Em um breve levantamento na coleção de História Oral do Museu da Imigração, verificamos diversos relatos de como o têxtil e a moda estão presentes no universo migrante e moldaram a história da cidade de São Paulo em finais do século XIX e ao longo do século XX.
É neste sentido que buscaremos trabalhar o acervo têxtil e comunicar ao público reflexões a partir do que já foi construído e novas perspectivas que serão exercitadas, compreendendo que o processo da pesquisa não deve focar apenas a materialidade têxtil, mas do mesmo modo, buscar outras fontes que permitam compreender o sistema no qual esse objeto está inserido, com pessoas, instituições, conhecimentos e modos de fazer.
Referências bibliográficas
[1] DIAS, Carla. A produção de si na fabricação de objetos materiais. REINHEIMER, Patrícia; SANT’ANNA, Sabrina Parracho. Manifestações artísticas e ciências sociais: reflexões sobre arte e cultura material. Rio de Janeiro: Folha Seca, p. 193, 2013.
[2] REDE, Marcelo. História a partir das coisas: tendências recentes nos estudos de cultura material. Anais do Museu Paulista: História e Cultura Material, v. 4, p. 265-282, 1996.

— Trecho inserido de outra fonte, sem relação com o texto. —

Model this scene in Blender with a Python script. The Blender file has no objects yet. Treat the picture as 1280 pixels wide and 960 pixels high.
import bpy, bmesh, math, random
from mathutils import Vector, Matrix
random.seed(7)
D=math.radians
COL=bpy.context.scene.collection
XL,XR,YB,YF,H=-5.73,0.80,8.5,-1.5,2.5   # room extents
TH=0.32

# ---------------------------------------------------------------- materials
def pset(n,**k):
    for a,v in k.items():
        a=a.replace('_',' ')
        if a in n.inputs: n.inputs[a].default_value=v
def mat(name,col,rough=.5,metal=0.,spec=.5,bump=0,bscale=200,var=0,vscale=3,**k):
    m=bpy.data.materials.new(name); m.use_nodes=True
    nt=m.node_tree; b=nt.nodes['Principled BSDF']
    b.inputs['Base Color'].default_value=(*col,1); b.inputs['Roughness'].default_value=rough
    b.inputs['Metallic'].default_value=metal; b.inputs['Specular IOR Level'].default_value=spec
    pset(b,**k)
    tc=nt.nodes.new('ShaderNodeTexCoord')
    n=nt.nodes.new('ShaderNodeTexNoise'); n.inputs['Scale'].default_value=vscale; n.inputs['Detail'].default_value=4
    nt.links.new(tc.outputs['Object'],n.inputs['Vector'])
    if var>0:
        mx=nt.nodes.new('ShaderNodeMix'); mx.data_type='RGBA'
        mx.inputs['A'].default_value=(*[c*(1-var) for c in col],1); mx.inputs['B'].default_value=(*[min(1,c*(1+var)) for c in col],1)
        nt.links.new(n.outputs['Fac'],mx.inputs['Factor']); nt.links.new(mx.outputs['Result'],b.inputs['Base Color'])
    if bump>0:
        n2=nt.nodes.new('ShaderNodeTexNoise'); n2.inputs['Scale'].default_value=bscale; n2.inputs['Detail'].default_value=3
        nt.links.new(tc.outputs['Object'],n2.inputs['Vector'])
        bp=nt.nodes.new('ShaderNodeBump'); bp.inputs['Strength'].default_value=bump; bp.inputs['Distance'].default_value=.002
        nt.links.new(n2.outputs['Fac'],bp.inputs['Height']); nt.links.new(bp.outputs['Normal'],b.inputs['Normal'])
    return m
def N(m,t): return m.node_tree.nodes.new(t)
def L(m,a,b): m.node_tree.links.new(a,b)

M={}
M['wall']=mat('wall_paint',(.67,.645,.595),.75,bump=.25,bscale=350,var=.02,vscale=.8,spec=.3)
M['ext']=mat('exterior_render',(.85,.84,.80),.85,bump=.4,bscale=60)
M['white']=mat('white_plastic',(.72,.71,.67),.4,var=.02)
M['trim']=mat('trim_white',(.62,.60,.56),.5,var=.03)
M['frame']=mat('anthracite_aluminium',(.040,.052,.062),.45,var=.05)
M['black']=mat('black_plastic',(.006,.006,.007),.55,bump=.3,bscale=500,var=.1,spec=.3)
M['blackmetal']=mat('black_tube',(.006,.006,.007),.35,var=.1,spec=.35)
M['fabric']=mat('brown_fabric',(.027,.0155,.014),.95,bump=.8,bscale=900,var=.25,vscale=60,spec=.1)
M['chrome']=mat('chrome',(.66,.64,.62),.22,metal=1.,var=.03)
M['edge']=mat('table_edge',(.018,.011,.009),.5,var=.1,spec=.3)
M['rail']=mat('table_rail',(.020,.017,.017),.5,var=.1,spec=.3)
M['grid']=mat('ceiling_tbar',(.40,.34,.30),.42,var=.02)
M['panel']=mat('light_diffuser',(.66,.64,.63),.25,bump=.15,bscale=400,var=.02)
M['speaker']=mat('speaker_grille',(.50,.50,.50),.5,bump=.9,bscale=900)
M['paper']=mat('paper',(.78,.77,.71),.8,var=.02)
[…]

[3] DE ANDRADE, Rita Morais. Historicizar indumentária (e moda) a partir do estudo de artefatos: reflexões acerca da disseminação de práticas de pesquisa e ensino no Brasil. ModaPalavra e-periódico, n. 14, p. 75, 2014.
[4] VIANA, Fausto, Patrimônio têxtil: conservação e restauração, p.62, 2020.
[5] LEENE, Jentina Emma et al. Textile conservation. (No Title), 1972.
[6] HOUAISS, A.; VILLAR, M. de S. Dicionário Houaiss de Língua Portuguesa. Rio de Janeiro: Objetiva, 2009, p.1076.
[7] MILLER, Daniel. Trecos, troços e coisas: estudos antropológicos sobre a cultura material. Editora Jorge Zahar, 2013.
[8] MILLER, Daniel. Trecos, troços e coisas: estudos antropológicos sobre a cultura material. Editora Jorge Zahar, 2013.